Jacquet does not sound like a player intimidated by the size of the leap.
Speaking to Ouest-France, he explained the decision that has pulled him from Ligue 1 into the intensity of Anfield: “I won't say it was a quick one, because I took my time with this big step but I quickly saw myself at Liverpool. I'll be 21 in July. For me, there's the sporting project and the personal project.
“At my age, I prioritise the sporting side. I'm focused on football. My agent told me there were two choices: either go to a mid-table club or skip the step altogether. Initially, we were leaning towards a mid-table club.
“But then I told him, 'If the biggest clubs in Europe are interested, we're not going to turn them down. They're there for a reason.' I spoke with the management; the club's history weighed heavily on my decision, but so did the project they offered me.
“Promising young players command quite high prices and of course, that adds pressure: am I worth that price or not? I think I have the minimum resources to go there. I'm going there to play as much as possible.”
There is no hint of a player content to hide behind “potential”. Liverpool have paid for a defender who expects to play, and in the wake of Konate’s exit, Iraola may have little choice but to trust him quickly.
Ndukwe, the giant from Austria
Alongside him comes a very different profile in Ndukwe, but with a similar theme: upside, ambition, and a club betting hard on tomorrow.

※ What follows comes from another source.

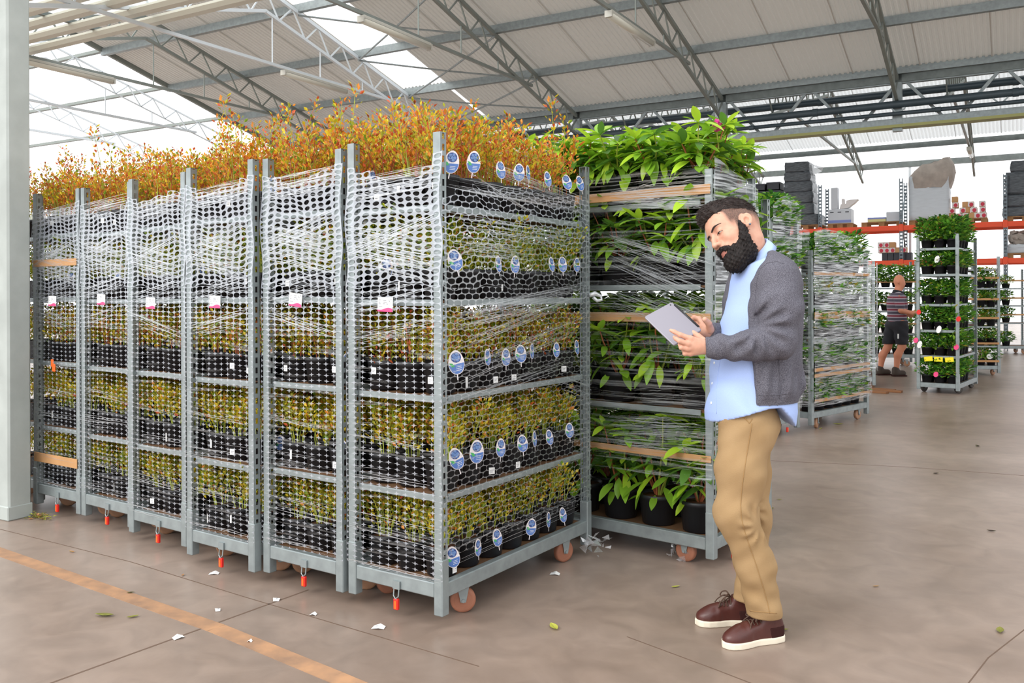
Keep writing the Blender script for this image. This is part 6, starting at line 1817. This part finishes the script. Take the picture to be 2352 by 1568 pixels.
# ---- shoes
def curve_pts(P, n=6):
    out = []
    for i in range(len(P) - 1):
        p0, p1, p2, p3 = P[max(i-1, 0)], P[i], P[i+1], P[min(i+2, len(P)-1)]
        for k in range(n):
            t = k / n
            out.append(0.5 * ((2*p1) + (p2 - p0) * t + (2*p0 - 5*p1 + 4*p2 - p3) * t*t + (3*p1 - p0 - 3*p2 + p3) * t**3))
    return out + [P[-1]]
def shoe(toe, heel, lift, label):
    """toe, heel: floor points in figure coordinates"""
    toe, heel = Vector(toe), Vector(heel); toe.z = heel.z = 0
    d = (toe - heel); L = d.length; yaw = math.atan2(d.y, d.x)
    s = empty('shoe', (toe + heel) / 2, yaw); s.parent = man
    hl = L / 2
    def outline(P):
        x, y = P[..., 0], P[..., 1]
        w = np.interp(x, [-hl, -hl*.97, -hl*.9, -hl*.6, -hl*.1, hl*.35, hl*.6, hl*.8, hl*.92, hl*.98, hl], [.006, .018, .028, .036, .036, .046, .047, .040, .028, .014, .003])
        ctr = np.interp(x, [-hl, 0, hl], [0, -.003, .006])
        return np.maximum(np.abs(y - ctr) - w, np.abs(x) - hl)
    sole = lambda P: smax(outline(P) - .0025, np.abs(P[..., 2] - .0132) - .0132, .004)
    place('sole', grid_mesh('sole', sole, (-hl - .02, -.07, -.01), (hl + .02, .07, .05), .0030, M['sole']), s)
    def upper(P):
        e = sd_ell(P, (hl*.46, .003, .030), (hl*.54, .047, .042))
        e = smin(e, sd_ell(P, (hl*.05, 0, .045), (hl*.6, .040, .048)), .03)
        e = smin(e, sd_ell(P, (-hl*.62, 0, .045), (hl*.40, .037, .060)), .03)
        e = smin(e, sd_cap(P, (-hl*.50, 0, .07), (-hl*.56, 0, .125), .045, .046), .03)
        e = smax(smax(e, outline(P) + .002, .008), .018 - P[..., 2], .004); e = smax(e, P[..., 2] - (.122 - .12 * (P[..., 0] + hl*.5)), .006)
        return e + .0012 * np.sin(P[..., 0] * 160) * np.exp(-((P[..., 0] - hl*.25) / .03) ** 2)
    me = grid_mesh('upper', upper, (-hl - .02, -.07, 0), (hl + .02, .07, .16), .0042, M['leather'])
    place('upper', me, s)
    place('heel_cap', grid_mesh('heel_cap', lambda P: smax(smax(upper(P) - .0022, P[..., 0] + hl*.50 - .2 * P[..., 2], .004), P[..., 2] - .068, .004), (-hl - .02, -.07, 0), (0, .07, .1), .0042, M['suede']), s)
    vt = bvh(me)
    def top(x, y):
        h = vt.ray_cast(Vector((x, y, .3)), Vector((0, 0, -1)))
        return (h[0] + Vector((0, 0, .003))) if h[0] else Vector((x, y, .1))
    for k in range(4):
        xk = -hl*.22 + k * hl*.115
        MB().tube(curve_pts([top(xk, -.026), top(xk + .004, -.01), top(xk + .006, .006), top(xk + .008, .026)]), .0028, 6).build('lace', M['lace'], s, smooth=True)
    b0 = top(-hl*.18, 0)
    for sg in (-1, 1):
        MB().tube(curve_pts([b0, b0 + Vector((.012, sg*.018, .018)), b0 + Vector((.028, sg*.034, .010)), b0 + Vector((.034, sg*.036, -.006)), b0 + Vector((.018, sg*.022, -.002)), b0]), .0030, 6).build('lace_loop', M['lace'], s, smooth=True)
        MB().tube(curve_pts([b0, b0 + Vector((.022, sg*.012, .004)), b0 + Vector((.046, sg*.024, -.014)), b0 + Vector((.058, sg*.034, -.034))]), .0026, 6).build('lace_end', M['lace'], s, smooth=True)
    if label: s['label'] = label
    return s
def floor_m(px, py):
    p = at_z(px, py, 0.0); q = Matrix.Rotation(-YAW, 3, 'Z') @ (p - c2w(MX0, D0)); return q
shoe(floor_m(1659, 1486), floor_m(1799, 1468), 0, None)
shoe(floor_m(1597, 1432), floor_m(1733, 1432), 0, None)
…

Liverpool moved early to secure the 18-year-old from Austria Vienna after his performances at the Under-17 World Cup pushed him onto the radar of clubs across Europe. At 6ft 6in, Ndukwe already looks like a physical outlier, and he has not just been noticed for his size. He helped guide Austria to the final of that tournament, a run that sharpened interest from scouts and accelerated his rise.
This is not a one-off gamble. His signing fits a clear pattern. The club have already plucked Trey Nyoni from Leicester City and Rio Ngumoha from Chelsea, building a cluster of elite teenage talent designed to underpin the next era rather than simply decorate the academy.
Ndukwe will not be expected to anchor Liverpool’s defence from day one, but he enters a structure that has clearly been recalibrated to give high-ceiling youngsters a pathway. Under Iraola, that path might be even more direct.
Iraola’s brief: develop, compete, win
If there is a coach built for this kind of squad, it is Iraola. At Bournemouth and before that with Rayo Vallecano, the 43-year-old carved out a reputation for improving young players, trusting them in high-intensity systems and squeezing more from teams than their reputations suggested possible.
Now he swaps underdog energy for title expectations.
Speaking to liverpoolfc.com after his appointment, Iraola did not try to dress up the scale of the opportunity: “You don't need a lot of things to get attracted by Liverpool.
“Liverpool is Liverpool. But obviously the atmosphere, the supporters, the club, the players, the chance for me to coach top-level players, the chance to fight for titles. I think it cannot be more attractive than this. It's difficult to find it. So, really excited to start.”
The challenge is stark. Key leaders have gone. The Premier League demands instant results. Yet Liverpool have doubled down on a strategy that leans into youth, potential and aggressive recruitment of Europe’s brightest prospects.
Before Iraola picks up the phone to make his first signing, Jacquet and Ndukwe are already on the books, waiting for their chance. How quickly they grow into the red shirt will say a lot about how fast Liverpool can grow back into genuine title contenders.